Right now, we have a Liberal government, but the situation would be exactly the same if the Conservatives or the Reformers were in office. This is because the underlying objective is not to create a true partnership with the provinces, as could have been developed and implemented since 1867, but to subject the provinces to the authority of the federal government.
Here is another example. I just referred to employment insurance and welfare, two areas of provincial jurisdiction the federal government has encroached upon. Another example is that great initiative announced in the Liberal budget, the millennium scholarship fund.
As was said, and it is worth repeating again, this is a spending initiative in an area of provincial jurisdiction.
Quebec already has a loans and grants program that is the envy of all the students and stakeholders in the other provinces, whether at the elementary, secondary, post-secondary or university level. These people are unanimous in praising Quebec's loans and grants program, which is unique in the sense that the other provinces do not offer grants.
The federal government, under the pretence of helping less fortunate students, decided to spend $2.5 billion in the country, with the obvious goal of being able to tell students “What the province cannot do for you in education, the federal government can, thus helping you continue your education”.
Why are the provinces hard pressed to resolve the educational problem? Because the federal government, since 1993, has cut billions of dollars from education and health care. It has cut money to the provinces and now wants to give back some—and I mean only some—to individuals, like students, so they will realize the situation they would be in were it not for the federal government. That is what is ironic about the situation.
Everytime the government has a chance, it deprives the provinces of real and potential revenues, which it should be giving back to them as transfer payments, and then, it uses that money for other purposes.

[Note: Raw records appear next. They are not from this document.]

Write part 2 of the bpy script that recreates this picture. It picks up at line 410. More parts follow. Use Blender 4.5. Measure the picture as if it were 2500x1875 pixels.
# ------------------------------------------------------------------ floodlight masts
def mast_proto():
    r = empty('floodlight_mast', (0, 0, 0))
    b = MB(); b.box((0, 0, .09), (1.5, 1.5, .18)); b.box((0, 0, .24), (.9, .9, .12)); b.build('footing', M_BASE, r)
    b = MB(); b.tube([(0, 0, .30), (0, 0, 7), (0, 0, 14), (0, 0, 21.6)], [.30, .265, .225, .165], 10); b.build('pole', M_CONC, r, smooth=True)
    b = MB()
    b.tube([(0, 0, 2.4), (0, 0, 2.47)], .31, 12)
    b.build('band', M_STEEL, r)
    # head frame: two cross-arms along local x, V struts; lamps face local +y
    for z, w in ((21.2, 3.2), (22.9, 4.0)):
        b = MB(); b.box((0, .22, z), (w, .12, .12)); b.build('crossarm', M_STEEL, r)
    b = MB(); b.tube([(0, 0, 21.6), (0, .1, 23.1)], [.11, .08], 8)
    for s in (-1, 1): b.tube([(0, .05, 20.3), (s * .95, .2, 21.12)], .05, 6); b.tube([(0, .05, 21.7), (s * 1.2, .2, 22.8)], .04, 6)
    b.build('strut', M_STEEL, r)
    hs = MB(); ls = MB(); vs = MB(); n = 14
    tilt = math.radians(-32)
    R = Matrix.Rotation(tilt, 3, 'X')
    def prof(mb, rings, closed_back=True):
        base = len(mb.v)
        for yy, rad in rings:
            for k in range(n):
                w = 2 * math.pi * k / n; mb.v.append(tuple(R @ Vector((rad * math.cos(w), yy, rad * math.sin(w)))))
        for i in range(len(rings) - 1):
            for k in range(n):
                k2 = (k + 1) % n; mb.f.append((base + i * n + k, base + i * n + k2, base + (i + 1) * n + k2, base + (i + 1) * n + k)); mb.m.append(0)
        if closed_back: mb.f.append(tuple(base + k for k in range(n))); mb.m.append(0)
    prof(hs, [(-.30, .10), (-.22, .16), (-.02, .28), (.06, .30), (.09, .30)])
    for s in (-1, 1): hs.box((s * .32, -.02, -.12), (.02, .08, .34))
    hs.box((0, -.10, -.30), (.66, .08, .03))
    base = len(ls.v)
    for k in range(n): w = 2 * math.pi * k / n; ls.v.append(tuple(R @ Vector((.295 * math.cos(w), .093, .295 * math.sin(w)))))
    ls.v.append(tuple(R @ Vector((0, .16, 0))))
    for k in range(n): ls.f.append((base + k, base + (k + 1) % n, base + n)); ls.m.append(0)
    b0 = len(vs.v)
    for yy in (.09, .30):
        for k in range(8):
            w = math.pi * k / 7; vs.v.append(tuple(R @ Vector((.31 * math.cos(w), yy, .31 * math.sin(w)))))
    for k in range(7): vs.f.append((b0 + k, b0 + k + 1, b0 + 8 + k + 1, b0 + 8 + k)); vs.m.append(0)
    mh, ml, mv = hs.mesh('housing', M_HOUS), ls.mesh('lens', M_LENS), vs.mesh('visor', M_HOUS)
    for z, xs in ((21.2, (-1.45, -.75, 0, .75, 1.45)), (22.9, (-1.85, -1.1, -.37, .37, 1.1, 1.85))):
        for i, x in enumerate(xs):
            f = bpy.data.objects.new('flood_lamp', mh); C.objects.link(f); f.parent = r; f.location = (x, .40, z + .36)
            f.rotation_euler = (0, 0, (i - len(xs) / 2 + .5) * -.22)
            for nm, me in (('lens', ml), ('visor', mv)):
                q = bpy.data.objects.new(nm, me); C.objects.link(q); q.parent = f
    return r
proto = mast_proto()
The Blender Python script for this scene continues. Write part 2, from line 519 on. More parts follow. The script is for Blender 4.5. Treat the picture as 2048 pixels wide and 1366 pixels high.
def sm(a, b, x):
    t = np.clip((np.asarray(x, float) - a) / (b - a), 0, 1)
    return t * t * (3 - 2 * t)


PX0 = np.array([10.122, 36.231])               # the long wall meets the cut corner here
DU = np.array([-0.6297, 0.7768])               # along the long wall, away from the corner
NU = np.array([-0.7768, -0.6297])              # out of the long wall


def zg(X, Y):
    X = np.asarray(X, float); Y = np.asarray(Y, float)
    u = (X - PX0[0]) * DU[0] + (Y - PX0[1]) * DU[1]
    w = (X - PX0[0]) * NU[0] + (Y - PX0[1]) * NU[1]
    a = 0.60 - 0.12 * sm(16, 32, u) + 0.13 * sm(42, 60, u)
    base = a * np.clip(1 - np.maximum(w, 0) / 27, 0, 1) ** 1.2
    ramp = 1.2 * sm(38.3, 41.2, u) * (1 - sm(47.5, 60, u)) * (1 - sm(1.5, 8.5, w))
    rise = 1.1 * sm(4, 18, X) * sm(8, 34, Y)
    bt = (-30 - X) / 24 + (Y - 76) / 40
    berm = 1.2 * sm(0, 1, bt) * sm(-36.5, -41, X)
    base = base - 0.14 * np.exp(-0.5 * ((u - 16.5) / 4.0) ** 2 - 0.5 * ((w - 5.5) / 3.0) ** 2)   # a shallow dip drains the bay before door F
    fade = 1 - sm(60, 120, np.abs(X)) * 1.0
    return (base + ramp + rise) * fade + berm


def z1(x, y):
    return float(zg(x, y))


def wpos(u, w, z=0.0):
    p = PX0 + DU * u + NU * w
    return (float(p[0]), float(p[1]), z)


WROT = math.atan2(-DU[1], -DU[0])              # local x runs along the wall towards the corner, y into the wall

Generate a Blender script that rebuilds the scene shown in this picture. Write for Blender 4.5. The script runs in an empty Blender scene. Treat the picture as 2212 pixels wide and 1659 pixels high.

The millennium scholarships are simply a means for the government to raise its visibility and the number of votes for federalism. That is all. The average debt of students in Quebec is $11,000. In the other provinces it is $25,000. The problem is really different in Quebec. There a system of loans and grants already in existence. In the other provinces it is not as well developed or sometimes there is none.
Quebec is calling on the federal government to allow it to withdraw from this program and to give it financial compensation to enable it to set its own educational priorities, wherever it has identified them. It considers it is better placed to identify its own priorities.
Children arrive at school in the morning without eating or having a glass of milk. For the most part, these children live below the poverty line. I hope to have an opportunity through questions and comments to finish explaining the example I wanted to give you.